Tuesday, April 15, 2008

Country Inns: Pioneer Homestead

Pioneer Homestead, one of four guesthouses at Settlers Crossing, sits on 35 wooded acres of Texas Hill Country just east of Fredericksburg.


One of four historic guesthouses on Judy and David Bland's 35-acre Hill Country property, Pioneer Homestead was constructed in the mid-1860's by Texas pioneers. After transporting three other period homes to the bucolic site, the Blands created Settlers Crossing, a complex of guesthouses they have furnished with American country antiques.

At Pioneer Homestead, guests relaxing on the 40-foot-wide front porch enjoy views of oaks and rolling pastures as well as occasional visits from the property's resident sheep, native white-tailed deer, and a donkey named Buster.

A Warm Bed


White linens, a fluffy duvet, and a graphic Pendleton blanket from the 1940's dress an early-nineteenth-century brass bed as a bright fire blazes nearby. The pristine linens provide a compelling contrast to the rough log-and-stone walls. A c. 1850 American plantation desk stands beside the room's original fireplace, one of two in Pioneer Homestead.

A Bright Room


For period ambience, owners Judy and David Bland furnished the log-and-stone keeping room with such Early American pieces as a pine tavern table and a country bench that serves as a couch.
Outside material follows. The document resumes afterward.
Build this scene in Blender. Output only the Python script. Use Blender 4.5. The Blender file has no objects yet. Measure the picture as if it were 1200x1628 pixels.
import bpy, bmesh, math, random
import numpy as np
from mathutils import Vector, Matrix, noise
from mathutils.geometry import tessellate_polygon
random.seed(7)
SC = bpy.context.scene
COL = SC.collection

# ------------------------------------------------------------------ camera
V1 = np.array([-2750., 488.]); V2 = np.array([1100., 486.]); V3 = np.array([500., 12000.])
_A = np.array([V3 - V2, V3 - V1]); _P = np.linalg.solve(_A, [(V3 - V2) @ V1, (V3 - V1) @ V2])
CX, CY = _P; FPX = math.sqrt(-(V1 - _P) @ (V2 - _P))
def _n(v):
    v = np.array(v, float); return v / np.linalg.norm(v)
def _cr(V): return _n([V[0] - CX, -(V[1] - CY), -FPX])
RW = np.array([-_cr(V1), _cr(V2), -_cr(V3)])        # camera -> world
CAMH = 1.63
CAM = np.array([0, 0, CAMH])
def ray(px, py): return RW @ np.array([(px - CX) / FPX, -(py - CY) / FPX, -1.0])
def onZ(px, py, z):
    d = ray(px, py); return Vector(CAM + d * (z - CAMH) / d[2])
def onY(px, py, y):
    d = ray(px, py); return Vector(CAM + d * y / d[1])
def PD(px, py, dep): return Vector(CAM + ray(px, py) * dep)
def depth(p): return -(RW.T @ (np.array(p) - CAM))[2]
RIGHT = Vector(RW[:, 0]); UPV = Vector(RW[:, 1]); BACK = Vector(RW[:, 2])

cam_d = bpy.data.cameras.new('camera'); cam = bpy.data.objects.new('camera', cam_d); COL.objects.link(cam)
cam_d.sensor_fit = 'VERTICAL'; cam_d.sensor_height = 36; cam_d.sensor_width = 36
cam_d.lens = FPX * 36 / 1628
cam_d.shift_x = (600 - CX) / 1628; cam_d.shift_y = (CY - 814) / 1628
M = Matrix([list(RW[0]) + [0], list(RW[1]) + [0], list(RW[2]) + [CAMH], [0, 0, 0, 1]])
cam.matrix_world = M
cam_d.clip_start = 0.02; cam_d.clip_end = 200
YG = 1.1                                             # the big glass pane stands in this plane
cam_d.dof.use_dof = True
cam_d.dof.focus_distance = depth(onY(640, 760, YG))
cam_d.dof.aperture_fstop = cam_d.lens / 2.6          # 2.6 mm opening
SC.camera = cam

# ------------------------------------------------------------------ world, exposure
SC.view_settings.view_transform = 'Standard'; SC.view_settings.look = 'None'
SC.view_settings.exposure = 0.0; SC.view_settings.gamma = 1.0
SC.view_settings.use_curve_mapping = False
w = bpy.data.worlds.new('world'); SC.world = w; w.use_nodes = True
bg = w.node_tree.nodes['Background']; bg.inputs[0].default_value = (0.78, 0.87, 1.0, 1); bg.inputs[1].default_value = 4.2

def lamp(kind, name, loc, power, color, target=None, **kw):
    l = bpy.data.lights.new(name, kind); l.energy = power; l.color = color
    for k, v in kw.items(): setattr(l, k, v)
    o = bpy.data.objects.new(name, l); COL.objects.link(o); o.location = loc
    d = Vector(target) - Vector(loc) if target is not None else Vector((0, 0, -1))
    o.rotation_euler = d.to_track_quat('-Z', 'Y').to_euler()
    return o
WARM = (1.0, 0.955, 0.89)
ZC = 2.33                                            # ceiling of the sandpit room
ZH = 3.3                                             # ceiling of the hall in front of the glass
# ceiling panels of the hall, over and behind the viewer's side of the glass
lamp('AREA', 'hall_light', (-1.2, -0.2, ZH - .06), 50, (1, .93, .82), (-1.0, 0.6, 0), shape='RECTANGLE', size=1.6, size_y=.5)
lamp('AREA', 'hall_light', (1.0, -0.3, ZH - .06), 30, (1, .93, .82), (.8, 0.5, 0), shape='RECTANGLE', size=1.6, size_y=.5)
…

When they discovered the signed nineteenth-century oil painting that hangs behind an 1840's New England wing chair, neither the Blands nor the antiques dealer who sold it to them realized its roots in the Hudson River School.


Period Detail


Inside Pioneer Homestead, a bedroom ceiling shows off its still-vibrant 1865 stenciled border. In the nineteenth century, stencils provided an inexpensive and easy way for homeowners to decorate their rooms. Like the flowery vines show here, stencils often depicted leaves, plants, or animals in realistic or abstract patterns.